* start Provided material *
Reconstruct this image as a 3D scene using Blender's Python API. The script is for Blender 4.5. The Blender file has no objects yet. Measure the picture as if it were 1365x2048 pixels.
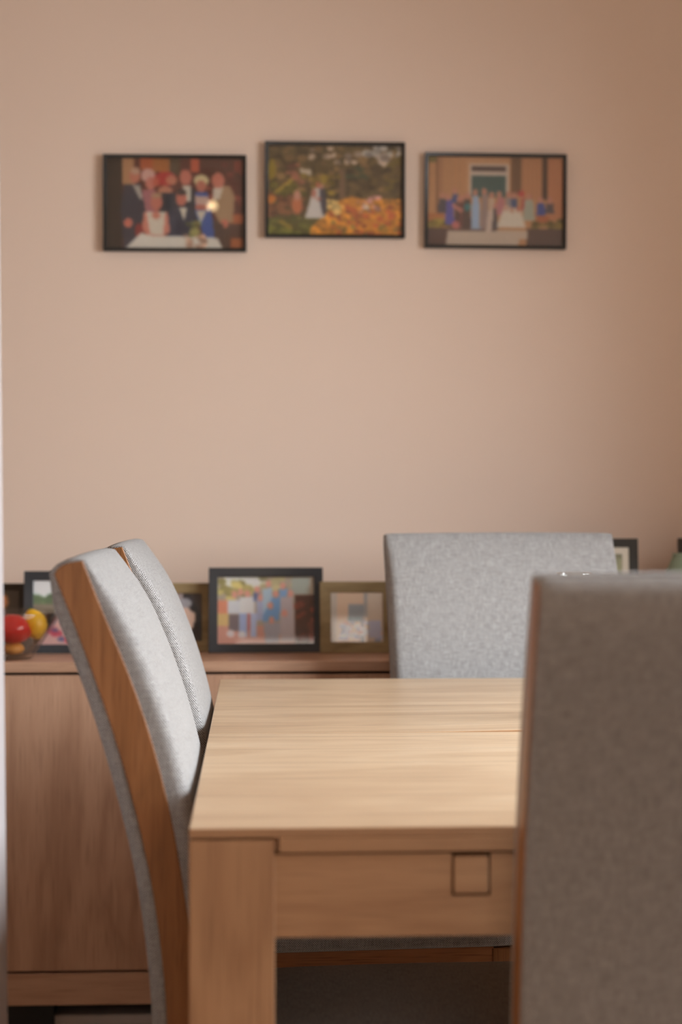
import bpy, bmesh, math, random
import numpy as np
from mathutils import Vector, Matrix

# ------------------------------------------------------------------ camera, light, exposure
S = bpy.context.scene
COL = S.collection
F = 3500.0                      # focal length in pixels of the 1365 x 2048 picture
EYE = 1.077                     # eye height
YAW = math.atan(167.5 / F)      # the table's long axis runs slightly left of the view
PITCH = math.atan(24.0 / F)

cam_d = bpy.data.cameras.new('camera')
cam = bpy.data.objects.new('camera', cam_d)
COL.objects.link(cam)
cam.location = (0, 0, EYE)
cam.rotation_euler = (math.pi / 2 - PITCH, 0, -YAW)
cam_d.sensor_fit = 'VERTICAL'
cam_d.sensor_height = 36
cam_d.sensor_width = 24
cam_d.lens = F / 2048 * 36
cam_d.clip_start = 0.02
cam_d.dof.use_dof = True
cam_d.dof.focus_distance = 2.50
cam_d.dof.aperture_fstop = 3.3
S.camera = cam

S.view_settings.view_transform = 'Standard'
S.view_settings.look = 'None'
S.view_settings.gamma = 1
S.view_settings.use_curve_mapping = False
S.view_settings.exposure = 0.0

world = bpy.data.worlds.new('overcast_sky')
S.world = world
world.use_nodes = True
bg = world.node_tree.nodes['Background']
bg.inputs[0].default_value = (0.80, 0.90, 1.0, 1)
bg.inputs[1].default_value = 0.6

# daylight through the big window in the right wall
WIN_X, WY0, WY1, WZ0, WZ1 = 1.30, 1.36, 2.72, 0.76, 1.95
REVEAL = 0.20                   # thickness of the outer wall
ld = bpy.data.lights.new('window_daylight', 'AREA')
ld.shape = 'RECTANGLE'
ld.size, ld.size_y = 2.1, 3.2
ld.energy = 450
ld.color = (0.88, 0.95, 1.0)
lo = bpy.data.objects.new('window_daylight', ld)
COL.objects.link(lo)
lo.location = (WIN_X + REVEAL + 0.70, 1.45, 2.05)
lo.rotation_euler = (0, math.radians(90 - 30), 0)      # sky light slants down through the window
# -Z of the lamp looks to -X

# added soft fill light behind the camera, outside a made-up window
hd = bpy.data.lights.new('added_fill_light', 'AREA')
hd.shape = 'RECTANGLE'
hd.size, hd.size_y = 1.0, 1.2
hd.energy = 14
hd.color = (1.0, 0.86, 0.72)
ho = bpy.data.objects.new('added_fill_light', hd)
COL.objects.link(ho)
ho.location = (0.35, -1.45, 1.25)
ho.rotation_euler = (math.pi / 2, 0, 0)

# warm ceiling spot (its bulb mirrors in the left picture's glass)
BULB = (-0.185, 0.42, 2.285)
pd = bpy.data.lights.new('ceiling_bulb_light', 'SPOT')
pd.energy = 12
pd.spot_size = math.radians(110)
pd.spot_blend = 0.6
pd.color = (1.0, 0.62, 0.32)
pd.shadow_soft_size = 0.035
po = bpy.data.objects.new('ceiling_bulb_light', pd)
COL.objects.link(po)
po.location = (BULB[0], BULB[1], BULB[2] - 0.07)

# ------------------------------------------------------------------ small helpers
def srgb(r, g, b):
    f = lambda c: (c / 255) / 12.92 if c <= 10 else (((c / 255) + 0.055) / 1.055) ** 2.4
    return (f(r), f(g), f(b), 1)

def at(x, y, Y):
    """room point at distance Y whose picture position was measured as (x, y)"""
    a = (x - 682.5) / F
    t = math.tan(YAW)
    X = (a + t) / (1 - a * t) * Y
    d = Y * math.cos(YAW) + X * math.sin(YAW)
    return X, EYE - (y - 1000) / F * d

def tag(o, label=None, cat=None, group=None, kind=None):
    if label: o['label'] = label
    if cat: o['category'] = cat
    if group: o['group'] = group
    if kind: o['kind'] = kind
    return o

def empty(name, loc=(0, 0, 0), rz=0, label=None, cat=None, group=None):
    o = bpy.data.objects.new(name, None)
    o.empty_display_size = 0.05
    COL.objects.link(o)
    o.location = loc
    o.rotation_euler = (0, 0, rz)
    return tag(o, label, cat, group)

def link(name, me, parent=None, loc=None):
    o = bpy.data.objects.new(name, me)
    COL.objects.link(o)
    if parent: o.parent = parent
    if loc: o.location = loc
    return o

def finish(bm, name, mat, parent=None, loc=None, bevel=0, seg=3, smooth=True, uv=False, ang=35):
    bmesh.ops.recalc_face_normals(bm, faces=bm.faces)
    me = bpy.data.meshes.new(name)
    if uv: box_uv(bm)
    bm.to_mesh(me)
    bm.free()
    if mat: me.materials.append(mat)
    o = link(name, me, parent, loc)
    if smooth:
        for p in me.polygons: p.use_smooth = True
    if bevel:
        b = o.modifiers.new('bevel', 'BEVEL')
        b.width, b.segments, b.limit_method, b.angle_limit = bevel, seg, 'ANGLE', math.radians(ang)
        b.harden_normals = True
    return o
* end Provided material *
Leave out the pictures, then repeat the listing above exactly from its first line to the line with "PITCH = math.atan(24.0 / F)", inclusive.

Reconstruct this image as a 3D scene using Blender's Python API. The script is for Blender 4.5. The Blender file has no objects yet. Measure the picture as if it were 1365x2048 pixels.
import bpy, bmesh, math, random
import numpy as np
from mathutils import Vector, Matrix

# ------------------------------------------------------------------ camera, light, exposure
S = bpy.context.scene
COL = S.collection
F = 3500.0                      # focal length in pixels of the 1365 x 2048 picture
EYE = 1.077                     # eye height
YAW = math.atan(167.5 / F)      # the table's long axis runs slightly left of the view
PITCH = math.atan(24.0 / F)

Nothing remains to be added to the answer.